Pete,
Thanks a lot for the detailed response. I think I'm understanding what needs to be done but not certain of the different sounds. I remember watching the video above and getting a feel for the difference in sound from 2-stroke and 4-stroke a month or two ago. Won't know for sure until I do it in person.
I've taken a break from milling for the winter and will give tuning a try in early spring. Thanks again.
BOA
Hey, no problem hope it helps. If you need more help consider this:
A trick with model engines I used, pinch fuel line to starve of fuel at idle. If engine speeds up and dies than you're at a good tune. Should be a noticeable change, no change at all than too lean. This works for checking tune at idle pretty well. With a saw could listen to it as it runs out of fuel or needle nose pliars reach in to pinch line.
Remember when you richen the oil/fuel mix with more oil, you're going to richen carb. I don't recall on mine how much richer than factory I'm running. Want to say around half a turn on both. Had the limiters set so they'd stop at the perfect tuned and left plenty of room to richen more. Easy to get things back that way, than one day I couldn't get it leaned enough so had to reset it, think I switched oil brand.

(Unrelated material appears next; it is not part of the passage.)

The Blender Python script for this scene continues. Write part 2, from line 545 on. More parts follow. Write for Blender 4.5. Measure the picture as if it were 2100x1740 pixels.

Youtube vids are great from reputable source, just remember "fat is where it's at", LOL. AKA, just a tad rich. I hardly every touch my carb and I mill off an on all yr. Some days it could be small tad richer or small tad leaner, but still in the range of an ok tune. I think when you tune more on the lean side you run into having to adjust more often. Don't forget you'll lose power when you get too lean just like too rich. Shoot for the middle. When you check for in the cut, make sure you've go something big enough that'll actually load the saw. I mentioned can barely tell in some soft woods or small logs. If that's all you mill than tune for that, but mine only really just but steadily sings in med large logs.
When I'm not milling, my saw doesn't quite have the power or snap to it but I don't bother to re tune as it's mainly a milling saw where it runs a perfect tune for that loading. It does cut ok, just ever so slightly noticeable.